Il Graduale Sciant gentes insiste sul tema della Trasfigurazione, chiedendo a Dio di manifestarsi così che «le genti sappiano che tu sei Dio, tu solo l’Altissimo su tutta la terra» e gli iniqui, che non conoscono il suo volto, siano invece spazzati via, come la polvere della terra quando, al soffio del vento, forma un mulinello o come la paglia. Come il Graduale, anche il Tractus di questa domenica è recuperato dalla Domenica di Sessagesima del Rito antico.

Il Communio ritorna nuovamente sulla Trasfigurazione, questa volta richiamando le parole del Signore, secondo il Vangelo di Matteo (17, 9): «Visiónem quam vidístis, némini dixéritis, donec a mórtuis resúrgat Fílius hóminis – Non riferite a nessuno la visione che avete visto, finché il Figlio dell’uomo non risorga dai morti». Come aveva correttamente fatto notare il maestro Fulvio Rampi, «la scelta suggerita dalla pertinenza testuale, in questo caso, è stata realizzata a spese di un altro principio, che potremmo definire di coerenza, ancor più importante se rapportato al canto gregoriano nel suo complesso. Il difetto di coerenza sta nella dissociazione tra forma e contesto liturgico, che la scelta di questa antifona finisce per provocare».

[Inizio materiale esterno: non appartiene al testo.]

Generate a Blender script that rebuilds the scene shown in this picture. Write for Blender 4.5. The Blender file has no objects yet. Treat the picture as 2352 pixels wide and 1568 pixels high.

Nel Proprio gregoriano ogni tipologia di antifona ha uno stile caratteristico che la contraddistingue dalle altre; ad occhi chiusi, ovviamente dopo un po’ di familiarità, si è tranquillamente in grado di capire se quello che si sta ascoltando è un introito o l’antifona all’offertorio. Ogni momento liturgico scandito dall’antifona è dunque intimamente legato ad uno stile compositivo: questa è la meravigliosa struttura formale tipica del gregoriano. Il Communio è caratterizzato da uno stile semi-ornato, mentre nell’antifona Visiónem troviamo una “stonatura formale”, essendo uno stile sillabico o semplice (ad ogni nota corrisponde una sillaba, con rare o nessuna accumulazione). La ragione di questa stranezza sta nel fatto che si tratta di un’antifona che dai primi vespri di questa domenica (Rito antico) – e quindi da antifone che hanno tutt’altro stile – è stata trasferita nel proprio della Messa. Un’operazione infelice, che ha privilegiato l’aspetto del contenuto su quello formale. Ma nella liturgia, la forma è sostanza.